[WHAT THIS TASK INVOLVES]: Scan the data beneath this task and copy each line that includes "from".

[MATERIAL]:
--- START ---

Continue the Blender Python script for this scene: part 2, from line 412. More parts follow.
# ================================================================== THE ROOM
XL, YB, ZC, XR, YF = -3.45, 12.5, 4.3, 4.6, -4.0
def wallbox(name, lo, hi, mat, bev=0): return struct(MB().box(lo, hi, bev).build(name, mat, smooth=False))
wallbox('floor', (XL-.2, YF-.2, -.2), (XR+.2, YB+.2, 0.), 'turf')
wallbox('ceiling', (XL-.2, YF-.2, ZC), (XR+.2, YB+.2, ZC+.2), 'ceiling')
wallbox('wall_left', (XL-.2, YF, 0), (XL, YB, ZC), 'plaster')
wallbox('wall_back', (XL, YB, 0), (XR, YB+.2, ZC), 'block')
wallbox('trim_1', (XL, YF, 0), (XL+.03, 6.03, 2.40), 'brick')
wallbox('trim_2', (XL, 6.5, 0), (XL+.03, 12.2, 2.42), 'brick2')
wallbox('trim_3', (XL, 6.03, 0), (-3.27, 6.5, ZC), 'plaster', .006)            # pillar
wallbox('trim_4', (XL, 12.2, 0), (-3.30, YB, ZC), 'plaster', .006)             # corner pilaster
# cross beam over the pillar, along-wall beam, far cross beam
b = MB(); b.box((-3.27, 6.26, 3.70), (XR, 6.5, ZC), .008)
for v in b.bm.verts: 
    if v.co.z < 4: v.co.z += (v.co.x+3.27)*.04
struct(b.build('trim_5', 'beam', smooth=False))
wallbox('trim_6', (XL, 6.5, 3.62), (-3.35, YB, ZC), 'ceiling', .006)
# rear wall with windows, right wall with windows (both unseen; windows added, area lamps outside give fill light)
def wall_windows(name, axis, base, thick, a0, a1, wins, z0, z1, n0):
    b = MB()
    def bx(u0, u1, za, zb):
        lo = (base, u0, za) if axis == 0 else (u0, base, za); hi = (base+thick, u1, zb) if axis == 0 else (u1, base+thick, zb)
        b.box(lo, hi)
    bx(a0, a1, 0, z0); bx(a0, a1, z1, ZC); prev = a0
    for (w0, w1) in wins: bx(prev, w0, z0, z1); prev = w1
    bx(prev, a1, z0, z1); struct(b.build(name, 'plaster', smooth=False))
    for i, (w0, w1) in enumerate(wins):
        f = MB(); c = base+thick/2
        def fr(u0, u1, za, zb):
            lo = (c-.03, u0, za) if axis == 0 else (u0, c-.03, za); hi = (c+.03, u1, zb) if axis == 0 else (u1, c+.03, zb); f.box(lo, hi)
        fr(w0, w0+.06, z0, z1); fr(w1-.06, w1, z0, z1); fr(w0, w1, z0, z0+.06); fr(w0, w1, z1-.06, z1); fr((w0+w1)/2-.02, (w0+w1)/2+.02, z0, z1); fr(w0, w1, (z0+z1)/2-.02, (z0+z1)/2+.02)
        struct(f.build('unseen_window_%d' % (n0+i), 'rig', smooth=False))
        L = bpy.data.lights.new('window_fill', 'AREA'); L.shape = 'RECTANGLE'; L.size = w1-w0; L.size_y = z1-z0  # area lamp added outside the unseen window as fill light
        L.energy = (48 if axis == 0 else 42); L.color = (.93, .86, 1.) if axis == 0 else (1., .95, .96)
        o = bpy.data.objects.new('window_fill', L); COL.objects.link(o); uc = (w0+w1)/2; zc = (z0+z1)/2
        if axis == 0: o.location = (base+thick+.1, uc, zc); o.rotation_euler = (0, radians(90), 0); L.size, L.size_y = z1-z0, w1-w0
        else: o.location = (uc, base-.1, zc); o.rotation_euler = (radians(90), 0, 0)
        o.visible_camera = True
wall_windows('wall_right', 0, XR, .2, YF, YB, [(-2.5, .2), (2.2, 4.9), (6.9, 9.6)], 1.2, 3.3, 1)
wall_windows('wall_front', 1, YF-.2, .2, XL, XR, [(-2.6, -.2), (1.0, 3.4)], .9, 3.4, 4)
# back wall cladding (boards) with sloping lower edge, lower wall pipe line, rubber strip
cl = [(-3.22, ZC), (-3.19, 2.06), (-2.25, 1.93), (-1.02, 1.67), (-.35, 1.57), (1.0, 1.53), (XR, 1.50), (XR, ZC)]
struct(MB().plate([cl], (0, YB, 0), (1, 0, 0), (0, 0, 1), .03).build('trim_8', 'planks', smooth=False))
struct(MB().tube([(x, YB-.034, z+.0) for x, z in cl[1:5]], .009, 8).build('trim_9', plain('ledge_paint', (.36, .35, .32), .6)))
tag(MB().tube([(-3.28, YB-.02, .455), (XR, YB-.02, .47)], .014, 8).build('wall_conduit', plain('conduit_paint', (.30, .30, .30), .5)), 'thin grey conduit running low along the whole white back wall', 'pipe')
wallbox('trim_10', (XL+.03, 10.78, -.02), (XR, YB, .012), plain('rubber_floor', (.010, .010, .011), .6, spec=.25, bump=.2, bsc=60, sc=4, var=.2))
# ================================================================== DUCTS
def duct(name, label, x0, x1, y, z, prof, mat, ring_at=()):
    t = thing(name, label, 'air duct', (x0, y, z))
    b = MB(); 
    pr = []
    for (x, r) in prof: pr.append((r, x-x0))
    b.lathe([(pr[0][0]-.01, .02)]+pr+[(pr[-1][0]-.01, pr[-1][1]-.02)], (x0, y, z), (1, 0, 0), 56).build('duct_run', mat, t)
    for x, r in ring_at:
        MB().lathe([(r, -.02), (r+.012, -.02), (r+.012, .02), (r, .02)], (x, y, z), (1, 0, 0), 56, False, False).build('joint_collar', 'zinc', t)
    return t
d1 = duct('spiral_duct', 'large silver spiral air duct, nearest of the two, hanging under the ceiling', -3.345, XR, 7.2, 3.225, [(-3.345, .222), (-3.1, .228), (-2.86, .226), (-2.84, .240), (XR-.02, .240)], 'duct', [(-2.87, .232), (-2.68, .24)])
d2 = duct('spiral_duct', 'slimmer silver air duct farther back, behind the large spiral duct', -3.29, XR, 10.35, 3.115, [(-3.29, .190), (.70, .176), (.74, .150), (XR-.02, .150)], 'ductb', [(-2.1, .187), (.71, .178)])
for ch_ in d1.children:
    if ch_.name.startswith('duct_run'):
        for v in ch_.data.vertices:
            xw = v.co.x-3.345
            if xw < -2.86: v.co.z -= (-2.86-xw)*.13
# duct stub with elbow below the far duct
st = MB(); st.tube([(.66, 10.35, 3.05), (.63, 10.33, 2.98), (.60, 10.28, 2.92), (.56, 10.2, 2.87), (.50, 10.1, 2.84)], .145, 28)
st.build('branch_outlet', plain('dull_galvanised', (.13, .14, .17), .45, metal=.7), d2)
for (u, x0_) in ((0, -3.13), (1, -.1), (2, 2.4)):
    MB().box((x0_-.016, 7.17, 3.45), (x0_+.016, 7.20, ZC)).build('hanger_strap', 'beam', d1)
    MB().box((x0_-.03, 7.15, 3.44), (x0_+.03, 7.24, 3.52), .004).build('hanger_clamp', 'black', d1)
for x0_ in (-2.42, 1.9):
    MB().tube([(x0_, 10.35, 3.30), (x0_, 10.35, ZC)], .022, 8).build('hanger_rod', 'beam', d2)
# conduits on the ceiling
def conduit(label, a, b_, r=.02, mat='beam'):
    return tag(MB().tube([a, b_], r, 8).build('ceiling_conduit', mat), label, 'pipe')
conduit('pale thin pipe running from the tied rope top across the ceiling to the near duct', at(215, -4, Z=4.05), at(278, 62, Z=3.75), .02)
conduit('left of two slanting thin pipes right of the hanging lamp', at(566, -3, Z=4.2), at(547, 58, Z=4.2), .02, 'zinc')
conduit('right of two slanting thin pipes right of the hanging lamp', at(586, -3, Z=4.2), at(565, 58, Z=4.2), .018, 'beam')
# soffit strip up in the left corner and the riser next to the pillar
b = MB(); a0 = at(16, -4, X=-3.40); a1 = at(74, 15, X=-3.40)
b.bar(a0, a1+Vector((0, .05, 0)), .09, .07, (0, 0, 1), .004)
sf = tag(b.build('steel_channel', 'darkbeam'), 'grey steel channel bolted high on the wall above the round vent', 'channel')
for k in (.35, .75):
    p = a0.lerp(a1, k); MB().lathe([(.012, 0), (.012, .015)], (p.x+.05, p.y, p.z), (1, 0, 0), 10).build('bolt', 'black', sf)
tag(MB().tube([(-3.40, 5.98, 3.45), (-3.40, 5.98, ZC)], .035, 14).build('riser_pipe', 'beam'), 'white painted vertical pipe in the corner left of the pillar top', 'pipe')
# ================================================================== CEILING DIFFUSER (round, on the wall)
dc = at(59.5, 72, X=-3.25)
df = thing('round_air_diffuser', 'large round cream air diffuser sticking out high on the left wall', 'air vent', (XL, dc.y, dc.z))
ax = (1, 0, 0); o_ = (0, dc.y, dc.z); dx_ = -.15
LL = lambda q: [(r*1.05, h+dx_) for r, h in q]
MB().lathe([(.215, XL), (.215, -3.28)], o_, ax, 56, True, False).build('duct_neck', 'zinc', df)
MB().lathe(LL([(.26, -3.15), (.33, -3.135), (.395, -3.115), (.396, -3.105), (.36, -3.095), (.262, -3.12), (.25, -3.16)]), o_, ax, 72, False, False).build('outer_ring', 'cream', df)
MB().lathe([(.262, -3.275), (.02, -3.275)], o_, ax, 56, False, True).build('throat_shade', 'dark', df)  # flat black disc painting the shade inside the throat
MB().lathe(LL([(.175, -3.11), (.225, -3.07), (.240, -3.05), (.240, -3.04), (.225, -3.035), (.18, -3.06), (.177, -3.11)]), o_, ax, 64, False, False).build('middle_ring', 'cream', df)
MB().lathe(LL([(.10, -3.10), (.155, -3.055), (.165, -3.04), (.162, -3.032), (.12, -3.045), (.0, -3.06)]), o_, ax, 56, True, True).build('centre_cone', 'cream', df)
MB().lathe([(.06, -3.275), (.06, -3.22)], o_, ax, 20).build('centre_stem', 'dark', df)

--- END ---

[THE RESPONSE]:
Continue the Blender Python script for this scene: part 2, from line 412. More parts follow.
conduit('pale thin pipe running from the tied rope top across the ceiling to the near duct', at(215, -4, Z=4.05), at(278, 62, Z=3.75), .02)